Конечно, наступающую ночь я ожидал с тревогой, тревожно и проводил ее, ожидая, что вот-вот отворится дверь и возьмут меня куда-то далеко. Так и следующую ночь проводил. Но это была тревога не из-за боязни смерти, а от тяжелого сознания смерти от расстрела, быть может, при предварительных издевательствах и глумлениях, чего так много было на суде и что естественно было ожидать и, конечно, не в меньшей степени и пред расстрелом и в момент его. Но Св. Дары, причащение их сильно бодрило и даже успокоительно примиряло со смертью. Хотя умру, но все же со Христом через причащение Его Тела и Крови.

Причащался я дней пять подряд, и это было радостно и отрадно. День на Шпалерке обычно распределялся так. В семь-восемь часов утра вставал, вычитывал медленно все утренние молитвы и канон дневному святому недели; это продолжалось около часу. После этого ходил из угла в угол по камере, лежал, читал Евангелие или Иоанна Златоуста. В двенадцать часов – обед и чай, опять лежал, ходил, прочитывал акафист Сладчайшему Иисусу, а через небольшой промежуток прочитывал акафист Божией Матери. В пять часов ужин и чай, прочитывал канон покаянный Спасителю, молебный Божией Матери и, отдохнув немного, вечерние молитвы. Под праздники совершал перед вечерними молитвами всенощную, а утром в праздничные дни – обедницу. Нередко, бродя по камере, выпевал все, что знал наизусть из церковных песнопений.

Обычно после хорошей молитвы наступало хорошее духовное успокоение, а нередко переживались долгие минуты высокого религиозного подъема и всецелой отрешенности от земного и плотского, с искренней преданностью себя воле Божией.

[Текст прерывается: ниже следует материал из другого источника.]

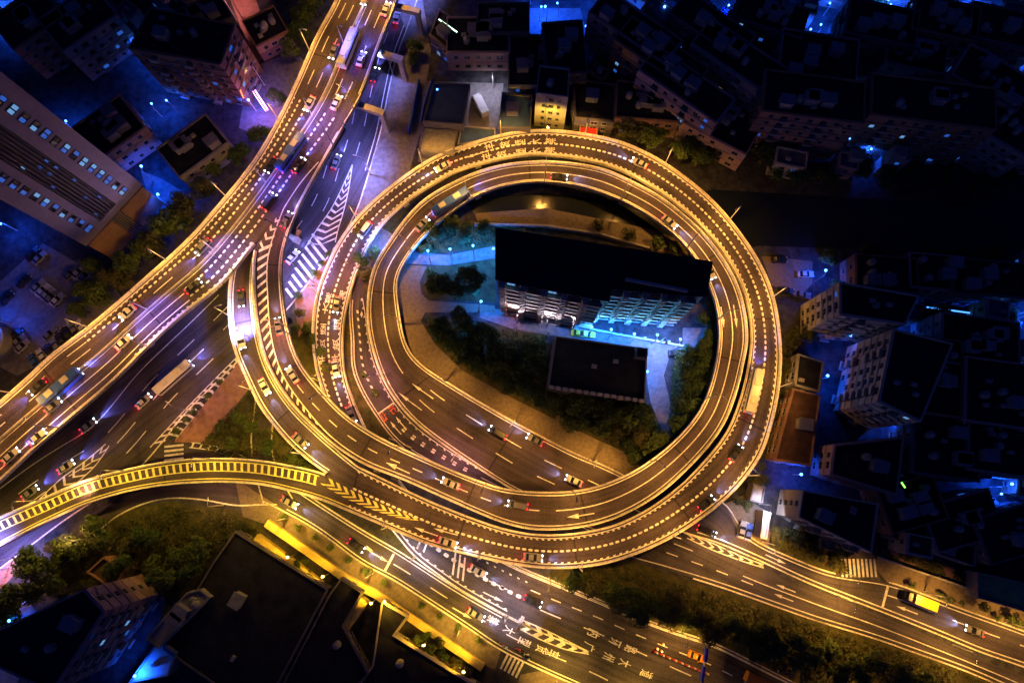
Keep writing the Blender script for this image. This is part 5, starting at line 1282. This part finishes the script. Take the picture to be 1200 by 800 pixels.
for i, (x, y) in enumerate(((770, 759), (777, 754), (775, 762))):
    r = empty('warning_light', W(x, y) + Vector((0, 0, .06)), 0, "orange warning lamp on a cone at the head of the barriers, %s one" % ordn(i), "warning light", "warning lamps at the barriers"); m = MB(); m.tube((0, 0, 0), (0, 0, .8), .3, .08, 10); m.build('cone', paint("orange", CARC["orange"]), r)
    m = MB(); m.tube((0, 0, .8), (0, 0, 1.1), .2, .15, 10); m.build('lens', mat("warn_lens", (.9, .4, .1), var=0, emit=(1, .4, .1), es=8), r)

# ------------------------------------------------------------------ trees
def crown_mesh(seed, r, h, leafm, n=1300, sz=.42):
    q = random.Random(seed); m = MB(); cl = []
    for k in range(13):
        a = q.random() * 6.283; e = q.random() ** .6 * r * .72; cl.append((Vector((math.cos(a) * e, math.sin(a) * e, h * (.45 + .45 * q.random()) - e * .18)), r * (.26 + .2 * q.random())))
    cl.append((Vector((0, 0, h * .85)), r * .45))
    vs = []; fs = []
    for i in range(n):
        c, cr = cl[q.randrange(len(cl))]; v = Vector((q.gauss(0, 1), q.gauss(0, 1), q.gauss(0, 1))).normalized() * cr * (.65 + .4 * q.random())
        p = c + Vector((v.x, v.y, v.z * .8)); nrm = (v.normalized() + Vector((q.gauss(0, .5), q.gauss(0, .5), q.gauss(0, .5) + .4))).normalized()
        t = nrm.orthogonal().normalized(); a = q.random() * 6.283; t = (Matrix.Rotation(a, 3, nrm) @ t); b2 = nrm.cross(t); s_ = sz * (.6 + .8 * q.random()); k = len(vs)
        vs += [p - t * s_ * .5, p + b2 * s_ * .32, p + t * s_ * .5, p - b2 * s_ * .32]; fs.append((k, k + 1, k + 2, k + 3))
    m.add(vs, fs); return m.mesh('crown', leafm)
def trunk_mesh(seed, r, h):
    q = random.Random(seed); m = MB(); m.tube((0, 0, 0), (0, 0, h * .5), r * .07 + .06, r * .05 + .04, 8)
    for k in range(5):
        a = k * 1.26 + q.random(); m.tube((0, 0, h * (.35 + .03 * k)), (math.cos(a) * r * .5, math.sin(a) * r * .5, h * .72), r * .035 + .02, .02, 6)
    return m.mesh('trunk', M_bark)
TV = []
for i in range(4): TV.append((crown_mesh(i + 1, 3.4, 7, [M_leaf, M_leafd, M_leafo, M_leaf][i], 1700, .5), trunk_mesh(i, 3.4, 7)))
SV = [(crown_mesh(20 + i, 1.25, 2.9, M_leaf, 520, .26), trunk_mesh(30 + i, 1.3, 3)) for i in range(2)]
def tree(px, py, s_, label, group, var=0, small=False, name='broadleaf_tree', z=0):
    V = SV if small else TV; c, t = V[var % len(V)]; r = empty(name, W(px, py) + Vector((0, 0, z)), rnd.random() * 6.28, label, 'tree', group); r.scale = (s_, s_, s_ * (.85 + .3 * rnd.random()))
    part('crown', c, r); part('trunk', t, r)
def row(lst, what, group, small=False, var=None, s0=1.0, z=0, name='broadleaf_tree'):
    for i, (x, y, *s_) in enumerate(lst): tree(x, y, s0 * (s_[0] if s_ else .85 + .3 * rnd.random()), what % ordn(i), group, var if var is not None else rnd.randrange(4), small, z=z, name=name)
row([(246, 228, 1.1), (228, 248, 1.35), (222, 266, 1.2), (206, 272, 1.3), (195, 292, 1.2), (178, 296, 1.25), (165, 316, 1.2), (150, 332, 1.25), (136, 330), (128, 350, 1.2), (112, 345), (105, 366), (118, 318), (212, 252), (258, 205), (245, 190)], "tree between the tower and the highway, %s down the row", "trees between tower and highway")
row([(372, 18, 1.2), (362, 32, 1.15), (355, 50, 1.1), (345, 72), (380, 2), (330, 120), (310, 165), (290, 190)], "tree against the upper highway parapet, %s from the top", "trees beside the upper highway")
row([(488, 62, .8), (484, 74, .7)], "dark tree on the violet pavement, %s one", "trees on the violet pavement", var=1)
row([(735, 158, 1.3), (748, 165, 1.25), (760, 172), (742, 150), (790, 185, 1.1), (805, 178), (770, 160), (815, 195), (830, 190), (722, 150)], "tree on the bank just outside the loop's upper curve, %s along", "trees outside the upper loop")
row([(500, 295, .6), (510, 275, .9), (530, 268, .8), (545, 278, .9), (565, 272, .8), (508, 324, .6), (520, 328, .6), (538, 328, .6), (552, 326), (515, 340), (535, 342), (560, 338)], "garden tree near the blue-lit path, %s out from the loop", "trees around the blue-lit path")
row([(515, 385), (530, 400), (545, 378), (560, 400), (572, 392), (588, 412), (622, 418), (560, 425), (585, 430), (610, 435), (630, 440), (545, 415), (595, 450), (640, 470), (620, 462)], "dark tree on the lawn west of the hall, %s across", "trees on the west lawn", var=1)
row([(672, 475), (690, 480), (710, 485), (730, 490), (748, 480), (700, 500), (720, 508), (742, 512), (765, 520), (755, 500), (680, 490), (735, 530), (755, 540), (668, 495)], "tree on the lawn below the hall, %s across", "trees on the lower lawn")
row([(800, 420), (815, 412), (825, 400), (805, 438), (820, 430), (798, 458), (815, 455), (800, 478), (812, 475), (795, 495), (828, 418), (824, 380), (832, 365), (785, 520), (776, 528)], "tree in the strip beside the garden lane, %s down", "trees beside the garden lane", var=1)
row([(700, 266, .6), (735, 280, .7), (770, 288, .7), (790, 295, .7), (808, 300, .6)], "low tree on the river bank inside the loop, %s along", "trees on the river bank")
row([(335, 606), (352, 617, ), (372, 628), (390, 641), (411, 655), (432, 668), (451, 681), (495, 707), (517, 720), (538, 733), (562, 748)], "small round street tree on the bottom pavement, %s along", "street trees on the bottom pavement", small=True, z=.13, name='street_tree')
row([(300, 545), (262, 500), (275, 520), (285, 490), (300, 500), (320, 525), (345, 538), (360, 545), (270, 535, .5), (250, 512, .5)], "bush-like tree on the triangular lawn under the ramps, %s across", "small trees on the triangular lawn", s0=.6)
row([(355, 370, .6), (362, 385, .7), (350, 385, .6), (368, 400, .7), (378, 415, .7), (385, 430, .6), (425, 275, .6), (440, 255, .6), (425, 310), (440, 300, .8), (430, 325, .8), (428, 440, .4), (440, 460, .4)], "small tree squeezed between the ramps, %s down", "trees between the ramps", s0=.8)
row([(388, 300), (370, 322), (378, 310), (352, 348), (260, 448), (246, 465), (232, 482), (222, 492), (210, 505)], "low round shrub on the hatched kerb island, %s down", "shrubs on the kerb islands", small=True, z=.1, name='round_shrub')
row([(690, 682), (710, 690), (728, 690), (735, 702), (752, 700), (768, 712), (782, 705), (745, 712), (800, 725), (815, 718), (830, 735), (848, 728), (865, 742), (885, 740), (905, 752), (925, 748), (945, 762), (965, 758), (990, 772), (1015, 768), (1045, 785), (880, 755), (930, 770), (970, 785), (1000, 790), (670, 676), (1070, 795), (780, 720), (725, 705)], "leafy tree in the dark planted strip between the lower roads, %s from the loop", "trees in the planted strip")
row([(915, 628), (930, 635), (945, 642), (960, 650), (972, 660), (935, 625), (955, 636), (980, 664)], "low tree on the brown verge before the zebra crossing, %s along", "trees on the brown verge", s0=.55, var=2)
row([(1098, 697, .7), (1110, 702, .5), (1123, 705, .5), (1146, 708, .9), (1165, 722, .6), (1178, 722, .9), (1185, 728, .8), (1066, 684, .6), (1198, 732, .8)], "bush on the tan pavement beyond the yellow truck, %s along", "bushes beyond the yellow truck", small=True, s0=1.4, z=.12, name='round_shrub')
row([(45, 655, 1.2), (62, 665, 1.3), (80, 660), (35, 700, 1.4), (55, 690, 1.2), (25, 720, 1.2), (75, 680), (100, 640), (130, 630), (160, 640), (190, 660), (215, 650), (240, 640), (180, 625), (150, 660), (205, 675), (230, 665), (120, 615), (85, 640)], "tree in the dark park at the lower corner, %s across", "trees in the lower park")
row([(340, 650, .5), (352, 660, .6), (366, 672, .5), (360, 655, .5), (490, 748, .7), (505, 756, .8), (520, 766, .7), (535, 776, .8), (550, 786, .7), (500, 742, .6), (515, 752, .7)], "low tree in the sunken yards behind the lit wall, %s along", "trees in the sunken yards", s0=.7)
row([(905, 400), (915, 430), (925, 400), (918, 460, .6), (908, 490, .5), (900, 520, .6), (890, 545, .6), (895, 560, .6), (940, 395), (872, 590, .5), (860, 585, .5)], "small tree pressed against the outer loop's parapet, %s down", "trees along the outer loop", s0=.75, var=2)
row([(870, 175), (890, 190), (905, 205), (930, 215), (1000, 205), (1030, 215), (1060, 210), (1100, 215), (1140, 225), (1170, 210), (960, 215), (850, 180), (1010, 300, .8), (1080, 300, .8), (1150, 300), (1190, 310)], "dark tree on the canal bank, %s along", "trees on the canal banks", var=1)
q_ = random.Random(77); nn_ = 0; tries = 0; CP = []
while nn_ < 34 and tries < 3000:
    tries += 1
    x, y = (q_.uniform(690, 1195), q_.uniform(0, 195)) if q_.random() < .6 else (q_.uniform(1000, 1195), q_.uniform(310, 640))
    if (x < 890 and y > 120) or (x < 1130 and 380 < y < 610): continue
    p = W(x, y)
    if not house_ok(p, 1.4) or any((p - c).length < 5 for c in CP): continue
    CP.append(p); parked(x, y, q_.choice((-12, 78, -38, 52)), q_.choice(["white", "silver", "black", "grey", "blue", "teal"]), "car parked in a dark lane between city blocks, %s of those" % ordn(nn_), "cars parked in the city lanes"); nn_ += 1
CT_ = []; tries = 0
while len(CT_) < 34 and tries < 3000:
    tries += 1
    x, y = (q_.uniform(690, 1195), q_.uniform(0, 200)) if q_.random() < .6 else (q_.uniform(960, 1195), q_.uniform(300, 640))
    if (x < 890 and y > 120) or (x < 1130 and 380 < y < 610): continue
    p = W(x, y)
    if not house_ok(p, 2.2) or any((p - c).length < 4 for c in CP): continue
    CP.append(p); CT_.append((x, y, .55 + .4 * q_.random()))
row(CT_, "small tree squeezed between dark city blocks, %s of those", "trees in the city lanes")
# undergrowth of the planted strip
def undergrowth(name, label, poly, n, hgt, m_, seed, sz=.5):
    q = random.Random(seed); P = [W(x, y) for x, y in poly]; m = MB(); vs = []; fs = []
    x0, x1 = min(p.x for p in P), max(p.x for p in P); y0, y1 = min(p.y for p in P), max(p.y for p in P)
    def ins(x, y):
        c = False; j = len(P) - 1
        for i in range(len(P)):
            if (P[i].y > y) != (P[j].y > y) and x < (P[j].x - P[i].x) * (y - P[i].y) / (P[j].y - P[i].y) + P[i].x: c = not c
            j = i
        return c
    from mathutils import noise
    k = 0
    while k < n:
        x, y = q.uniform(x0, x1), q.uniform(y0, y1)
        if not ins(x, y): continue
        hh = (noise.noise(Vector((x * .25, y * .25, seed))) + .45) * hgt; k += 1
        if hh < .1: continue
        p = Vector((x, y, .05 + hh * q.random() ** .5)); nn = Vector((q.gauss(0, .5), q.gauss(0, .5), 1)).normalized(); t = nn.orthogonal().normalized(); t = Matrix.Rotation(q.random() * 6.28, 3, nn) @ t; b2 = nn.cross(t); s_ = sz * (.6 + q.random() * .8); i = len(vs)
        vs += [p - t * s_ * .5, p + b2 * s_ * .35, p + t * s_ * .5, p - b2 * s_ * .35]; fs.append((i, i + 1, i + 2, i + 3))
    m.add(vs, fs); return tag(m.build(name, m_), kind='stuff')
undergrowth('undergrowth', "", [(645, 674), (700, 662), (735, 662), (800, 684), (900, 714), (1040, 758), (1170, 800), (960, 810), (840, 750), (740, 715), (650, 680)], 16000, 2.0, M_leafo, 3)
undergrowth('undergrowth', "", [(235, 520), (290, 460), (330, 500), (380, 548), (300, 542), (250, 536)], 6000, 1.0, M_leafo, 4, .4)
undergrowth('undergrowth', "", [(500, 372), (640, 395), (640, 455), (757, 472), (782, 516), (788, 420), (836, 402), (834, 440), (815, 485), (762, 538), (700, 510), (602, 462), (510, 402)], 14000, 1.5, M_leafd, 5)
undergrowth('undergrowth', "", [(110, 625), (200, 592), (270, 600), (300, 618), (250, 650), (200, 700), (60, 700)], 12000, 1.6, M_leafo, 6)
undergrowth('undergrowth', "", [(492, 268), (560, 260), (640, 266), (590, 284), (520, 292), (488, 294)], 5000, 1.4, M_leafo, 7)
undergrowth('undergrowth', "", [(1036, 642), (1060, 645), (1146, 676), (1144, 690), (1060, 662), (1034, 651)], 2500, .9, M_leafo, 9)
undergrowth('undergrowth', "", [(918, 400), (935, 380), (932, 450), (905, 500), (895, 570), (875, 600), (868, 590), (895, 540), (912, 480)], 4500, 1.2, M_leafo, 10)
undergrowth('undergrowth', "", [(908, 618), (940, 622), (984, 652), (982, 670), (930, 652), (902, 638)], 4000, 1.2, M_leafo, 8)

Кажется, я исчерпал описанием всю фактическую сторону жизни на Шпалерке. Остается коснуться самого главного: душевного состояния, жизни внутренней. Она вся стояла под одним – всегда гвоздем в голове стоявшем и сердце щемившим – вопросом: расстреляют или нет. Вопрос этот был в высшей степени неотвязчив, назойлив. Что бы я ни делал, чем бы ни старался занять себя, он неотступно мучил меня. Именно мучил. Возьмешься за Евангелие, он мешает понимать, а Златоуста я долго не мог даже читать. И только письма его к Олимпиаде меня несколько отвлекали и развлекали. И тут прочтешь три-четыре строки – и опять незаметно отдаешься старой неотвязчивой мысли, читаешь и не понимаешь.

Только на молитве я – и то не сразу, не скоро – позабывался. Грустно, тяжело на душе, как-то темно, безотрадно, состояние какой-то безотчетной тоски, чего не выразишь словами, не втиснешь ни в какие определенные понятия и формулы. Станешь на молитву – и чувствуешь, как будто тебя какая-то неведомая сила отталкивает от нее, страшно не хочется молиться, произносишь слова, а в голове все тот же мучительный вопрос, в сердце нет успокоения. Читаешь и не понимаешь, перечитываешь по два, по три раза одни и те же слова молитвы и – только так себя приневоливая – наконец-то освобождаешься от своего мучителя, на душе становится тихо, ублаготворенно, и кончаешь молитву успокоенным и, пожалуй, даже радостным, – нашедшим как будто благоприятный ответ на этот вопрос и готовым хоть сейчас идти на смерть. Только тюрьма дала почувствовать и пережить истинное наслаждение, успокоение и радование в молитве и от молитвы.

Я прежде не раз слыхивал, что одиночные заключения сами по себе даже без страха не ныне-завтра быть казненным, доводили немало людей до сумасшествия. Прежде это было для меня лишь фраза, – теперь я понял всю самую подлинную, настоящую ужасную правду ее. Тюремное одиночество легко и естественно может довести до сумасшествия. Нас, смертников, спасала от этой беды вера в Божий Промысл и молитва.

Еще: не раз прежде в беседах с учениками и студентами, да со многими даже церковными людьми, я доказывал и старался всячески обосновать мысль, что молиться нужно не только тогда, когда я почувствую в себе позыв, тягу и расположение к молитве, ибо при таком условии, пожалуй, и совсем не будешь молиться, отвыкнешь от молитвы, – а тогда, когда тебе нужно по времени дня, по сложившимся обстоятельствам, по ходу твоей духовной жизни; нужно непременно заставлять себя помолиться, ибо результат молитвы, начатой по принуждению, сторицей вознаградит тебя.

Но прежде эти мои рассуждения были более теоретическими силлогизмами. Теперь я на себе все испытал, и притом в исключительных условиях. Поэтому категорически и самым убедительнейшим образом утверждаю, что если бы я не принуждал себя к молитве в эти тяжелые дни жизни, то я бы не молился, ибо, вероятно, не дождался бы этого молитвенного настроения; а без молитвы я если бы и не сошел с ума, то не вышел бы из ДПЗ со здоровым телом и крепким духом. Без молитвы всякое горе неутешно, всякая неудача чрезвычайна. Ложь, какой-то диавольский навет, что для молитвы, и только для нее одной, требуются "настроения" и конфузятся принуждения.

Почему не конфузятся и не боятся, а даже требуют принуждения для проявления и развития других способностей и отправлений душевной жизни? Никто никогда не становился художником или артистом своего, того или иного великого служения без предварительного принуждения со стороны других людей или самого себя. Любитель – самый способный и талантливый – своего искусства, хотя бы с самых пеленок, – он непременно принуждался хотя бы для выработки и установки техники своего искусства. Никакое душевное наслаждение – пением, музыкой – не поддается виновнику его вдруг, сразу или свыше – оно творится, но всегда с понуждением предварительным. И я только Бога благодарю, что, принуждая себя молиться, я вышел из сорокадневного подсмертного состояния без особенных дефектов в области умственной жизни.

Я уверен, что и ночи – большую часть – я спал сравнительно спокойно и крепко благодаря вечерней, всегда продолжительной и всегда меня успокаивающей молитве. Тяжесть мрачных дневных мыслей на ночь меня покидала, и я освобождался от их кошмарного действия. Не помню, чтобы и во время сна я тревожим был какими-нибудь тревожными сновидениями.